*REQUEST*:
Could you output each line of the data that follows exactly?

## Begin

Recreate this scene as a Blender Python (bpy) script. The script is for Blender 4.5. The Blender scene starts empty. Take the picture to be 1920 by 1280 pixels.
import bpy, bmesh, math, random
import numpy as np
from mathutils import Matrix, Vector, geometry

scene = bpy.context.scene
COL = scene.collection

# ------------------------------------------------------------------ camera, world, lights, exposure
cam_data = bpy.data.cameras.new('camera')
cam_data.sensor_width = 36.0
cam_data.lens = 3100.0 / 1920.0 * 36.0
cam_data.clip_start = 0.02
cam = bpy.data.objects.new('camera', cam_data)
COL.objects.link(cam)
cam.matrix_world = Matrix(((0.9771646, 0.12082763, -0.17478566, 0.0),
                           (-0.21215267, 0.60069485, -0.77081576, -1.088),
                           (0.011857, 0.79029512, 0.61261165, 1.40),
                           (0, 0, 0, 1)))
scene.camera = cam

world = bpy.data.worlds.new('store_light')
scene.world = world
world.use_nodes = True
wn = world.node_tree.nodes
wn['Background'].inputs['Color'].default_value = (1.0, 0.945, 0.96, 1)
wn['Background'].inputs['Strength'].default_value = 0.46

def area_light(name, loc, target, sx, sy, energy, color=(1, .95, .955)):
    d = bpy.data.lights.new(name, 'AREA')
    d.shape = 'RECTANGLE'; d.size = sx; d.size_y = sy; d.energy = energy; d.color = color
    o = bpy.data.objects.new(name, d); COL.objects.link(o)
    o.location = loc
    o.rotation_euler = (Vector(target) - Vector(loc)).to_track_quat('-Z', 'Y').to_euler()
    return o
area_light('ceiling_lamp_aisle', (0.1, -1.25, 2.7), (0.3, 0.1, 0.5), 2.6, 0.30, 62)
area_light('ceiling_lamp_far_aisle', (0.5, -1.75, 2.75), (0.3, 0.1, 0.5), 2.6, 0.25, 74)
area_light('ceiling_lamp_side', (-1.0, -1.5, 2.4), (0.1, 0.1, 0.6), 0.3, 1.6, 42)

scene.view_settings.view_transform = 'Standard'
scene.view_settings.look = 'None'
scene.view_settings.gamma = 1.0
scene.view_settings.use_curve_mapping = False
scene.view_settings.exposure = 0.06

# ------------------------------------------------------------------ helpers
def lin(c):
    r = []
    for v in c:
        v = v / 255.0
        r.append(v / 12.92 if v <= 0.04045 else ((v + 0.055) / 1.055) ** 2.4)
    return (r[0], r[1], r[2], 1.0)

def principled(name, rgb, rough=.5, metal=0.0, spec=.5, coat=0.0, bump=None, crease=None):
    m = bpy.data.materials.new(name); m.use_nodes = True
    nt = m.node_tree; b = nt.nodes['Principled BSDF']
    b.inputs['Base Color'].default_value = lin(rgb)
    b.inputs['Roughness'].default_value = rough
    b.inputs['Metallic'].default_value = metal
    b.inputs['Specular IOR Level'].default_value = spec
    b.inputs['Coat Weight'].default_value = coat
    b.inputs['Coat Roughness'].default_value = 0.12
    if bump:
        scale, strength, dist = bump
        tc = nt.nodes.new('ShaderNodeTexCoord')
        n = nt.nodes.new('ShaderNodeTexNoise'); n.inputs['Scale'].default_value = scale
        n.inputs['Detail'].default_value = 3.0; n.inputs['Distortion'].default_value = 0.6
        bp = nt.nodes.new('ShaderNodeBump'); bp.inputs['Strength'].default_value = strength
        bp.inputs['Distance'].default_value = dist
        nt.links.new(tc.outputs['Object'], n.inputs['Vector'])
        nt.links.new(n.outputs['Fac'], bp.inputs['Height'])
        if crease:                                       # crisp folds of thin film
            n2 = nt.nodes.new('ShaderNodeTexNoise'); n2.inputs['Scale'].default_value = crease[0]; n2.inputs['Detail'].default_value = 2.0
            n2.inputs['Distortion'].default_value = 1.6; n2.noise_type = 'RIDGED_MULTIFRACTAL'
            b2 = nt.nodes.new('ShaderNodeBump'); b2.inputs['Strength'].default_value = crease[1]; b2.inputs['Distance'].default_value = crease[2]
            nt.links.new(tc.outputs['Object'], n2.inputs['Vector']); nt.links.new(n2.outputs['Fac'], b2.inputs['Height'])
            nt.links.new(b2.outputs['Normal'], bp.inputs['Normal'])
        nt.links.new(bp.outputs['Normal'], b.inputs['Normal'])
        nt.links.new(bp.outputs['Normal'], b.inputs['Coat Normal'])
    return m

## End

*SOLUTION FOR THIS PROBLEM*:
Recreate this scene as a Blender Python (bpy) script. The script is for Blender 4.5. The Blender scene starts empty. Take the picture to be 1920 by 1280 pixels.
import bpy, bmesh, math, random
import numpy as np
from mathutils import Matrix, Vector, geometry

scene = bpy.context.scene
COL = scene.collection

# ------------------------------------------------------------------ camera, world, lights, exposure
cam_data = bpy.data.cameras.new('camera')
cam_data.sensor_width = 36.0
cam_data.lens = 3100.0 / 1920.0 * 36.0
cam_data.clip_start = 0.02
cam = bpy.data.objects.new('camera', cam_data)
COL.objects.link(cam)
cam.matrix_world = Matrix(((0.9771646, 0.12082763, -0.17478566, 0.0),
                           (-0.21215267, 0.60069485, -0.77081576, -1.088),
                           (0.011857, 0.79029512, 0.61261165, 1.40),
                           (0, 0, 0, 1)))
scene.camera = cam

world = bpy.data.worlds.new('store_light')
scene.world = world
world.use_nodes = True
wn = world.node_tree.nodes
wn['Background'].inputs['Color'].default_value = (1.0, 0.945, 0.96, 1)
wn['Background'].inputs['Strength'].default_value = 0.46

def area_light(name, loc, target, sx, sy, energy, color=(1, .95, .955)):
    d = bpy.data.lights.new(name, 'AREA')
    d.shape = 'RECTANGLE'; d.size = sx; d.size_y = sy; d.energy = energy; d.color = color
    o = bpy.data.objects.new(name, d); COL.objects.link(o)
    o.location = loc
    o.rotation_euler = (Vector(target) - Vector(loc)).to_track_quat('-Z', 'Y').to_euler()
    return o
area_light('ceiling_lamp_aisle', (0.1, -1.25, 2.7), (0.3, 0.1, 0.5), 2.6, 0.30, 62)
area_light('ceiling_lamp_far_aisle', (0.5, -1.75, 2.75), (0.3, 0.1, 0.5), 2.6, 0.25, 74)
area_light('ceiling_lamp_side', (-1.0, -1.5, 2.4), (0.1, 0.1, 0.6), 0.3, 1.6, 42)

scene.view_settings.view_transform = 'Standard'
scene.view_settings.look = 'None'
scene.view_settings.gamma = 1.0
scene.view_settings.use_curve_mapping = False
scene.view_settings.exposure = 0.06

# ------------------------------------------------------------------ helpers
def lin(c):
    r = []
    for v in c:
        v = v / 255.0
        r.append(v / 12.92 if v <= 0.04045 else ((v + 0.055) / 1.055) ** 2.4)
    return (r[0], r[1], r[2], 1.0)

def principled(name, rgb, rough=.5, metal=0.0, spec=.5, coat=0.0, bump=None, crease=None):
    m = bpy.data.materials.new(name); m.use_nodes = True
    nt = m.node_tree; b = nt.nodes['Principled BSDF']
    b.inputs['Base Color'].default_value = lin(rgb)
    b.inputs['Roughness'].default_value = rough
    b.inputs['Metallic'].default_value = metal
    b.inputs['Specular IOR Level'].default_value = spec
    b.inputs['Coat Weight'].default_value = coat
    b.inputs['Coat Roughness'].default_value = 0.12
    if bump:
        scale, strength, dist = bump
        tc = nt.nodes.new('ShaderNodeTexCoord')
        n = nt.nodes.new('ShaderNodeTexNoise'); n.inputs['Scale'].default_value = scale
        n.inputs['Detail'].default_value = 3.0; n.inputs['Distortion'].default_value = 0.6
        bp = nt.nodes.new('ShaderNodeBump'); bp.inputs['Strength'].default_value = strength
        bp.inputs['Distance'].default_value = dist
        nt.links.new(tc.outputs['Object'], n.inputs['Vector'])
        nt.links.new(n.outputs['Fac'], bp.inputs['Height'])
        if crease:                                       # crisp folds of thin film
            n2 = nt.nodes.new('ShaderNodeTexNoise'); n2.inputs['Scale'].default_value = crease[0]; n2.inputs['Detail'].default_value = 2.0
            n2.inputs['Distortion'].default_value = 1.6; n2.noise_type = 'RIDGED_MULTIFRACTAL'
            b2 = nt.nodes.new('ShaderNodeBump'); b2.inputs['Strength'].default_value = crease[1]; b2.inputs['Distance'].default_value = crease[2]
            nt.links.new(tc.outputs['Object'], n2.inputs['Vector']); nt.links.new(n2.outputs['Fac'], b2.inputs['Height'])
            nt.links.new(b2.outputs['Normal'], bp.inputs['Normal'])
        nt.links.new(bp.outputs['Normal'], b.inputs['Normal'])
        nt.links.new(bp.outputs['Normal'], b.inputs['Coat Normal'])
    return m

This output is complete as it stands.